“I think 2020 showed us how important radio is. It’s that human connection and companionship,” says Jaguar Bingham, who sounds just as warm and friendly as she does when presenting for the BBC. “We’ve all felt disconnected for nearly 12 months now, and knowing there’s someone out there broadcasting to you, sharing music or knowledge with you, is extremely comforting.”
For almost a year now, the effervescent Jaguar has been one of those people beaming musical positivity, escapism and good vibes down the airwaves and into people’s homes. Her BBC Introducing Dance show has a specific focus on new music, and she’s managed to make a real mark in the last 12 months, despite difficult circumstances. “I’ve recorded every show from my bedroom, with my producer down the line on Zoom, with a Radio 1 mic muff I had from my time as an intern when I was 19 back in 2014!” she tells DJ Mag.
Although she admits January “really dragged”, Jaguar says knowing she has a platform for emerging artists on national radio has given her real motivation this last year. Musically, she says progressive and emotive stuff from people like Tibasko and Tommy Farrow, atmospheric vibes from TSHA, Kilig and Jasper Tygner, plus breaks and “a solid UKG/hardcore resurgence from people like Bailey Ibbs, Anz and Denham Audio” have all been big in the last 12 months.

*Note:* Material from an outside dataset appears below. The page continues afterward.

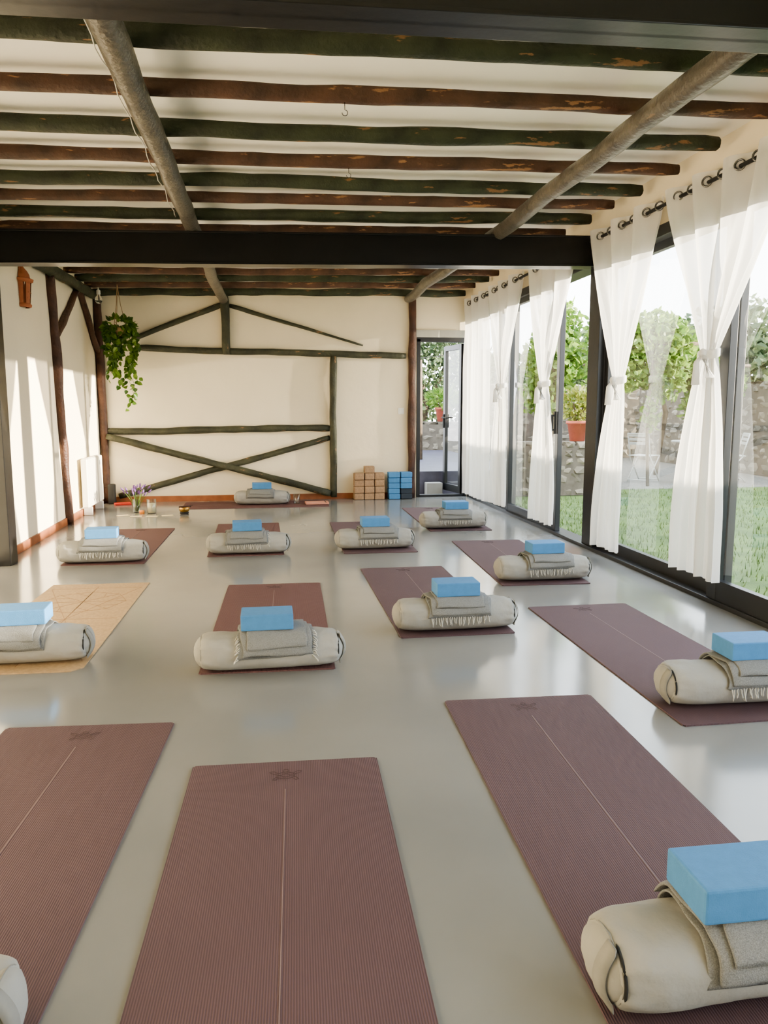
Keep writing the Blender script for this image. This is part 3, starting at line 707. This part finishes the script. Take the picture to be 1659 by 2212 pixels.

As we speak, Jaguar is in the middle of packing and unpacking boxes for a move from North to East London. In the meantime, she spent much of 2020 at her girlfriend’s family’s house in Gloucestershire. “I was so grateful to be able to take time out from London and have a more wholesome life in the countryside,” she says. She also spent time back where she grew up, on the tiny island of Alderney in the Channel Islands. With a population of around 2,000 people, it’s famously safe and “has some of the best beaches in the UK”. Her parents moved there when Jaguar was nine months old, and she talks fondly of her childhood years spent exploring the island and visiting the beaches before being sent to boarding school in Hampshire aged 10.
By then, she was already interested in music and would download her older brother’s music — Timbaland, Chemical Brothers, Kanye West, but also pop like Destiny’s Child, Gwen Stefani and Black Eyed Peas. Around this time, radio was mainly background music or a fun but “cherished” soundtrack to car trips with her mum. Once at school and trying to bed down at night in lonely dorms, music became a solace and an escape. “I was glued to my iPod and was always the one introducing my mates at school to new artists, making playlists and collecting music. I loved the companionship of radio, like listening to a friend who has all this cool music to share with you. You really feel like you know the hosts of these shows, and they provide so much comfort. I really hope that’s what people get out of my shows, too.”
Back home on Alderney between school terms, Jaguar spent much of her teenage years at raves in the old German war bunkers that are dotted around the island. It was here that she heard more electronic sounds and fell in love with loud soundsystems. “I would always be searching on the internet as a teenager,” she says, before revealing that discovering Grimes’ ‘Visions’ album “was kinda a gateway into electronic music”. University then took Jaguar to Leeds, where the city’s bustling underground scene fully subsumed her.
It was also in Leeds where she first got properly involved with radio by hosting a show on the local student station before getting an internship at BBC Radio 1 in 2014. She spent two months working on Annie Mac’s show and at 1Xtra, picking up all the skills she would one day need to host her own show. She also threw her own club-nights in Leeds and won two Student Radio Awards in 2016 for her work on the mic. “It was an amazing night and felt like I’d won an Oscar,” she beams. “And the Radio 1 internship was a huge turning-point in my life and made me realise I had to pursue radio and that I wanted to go back to the BBC one day as a presenter.”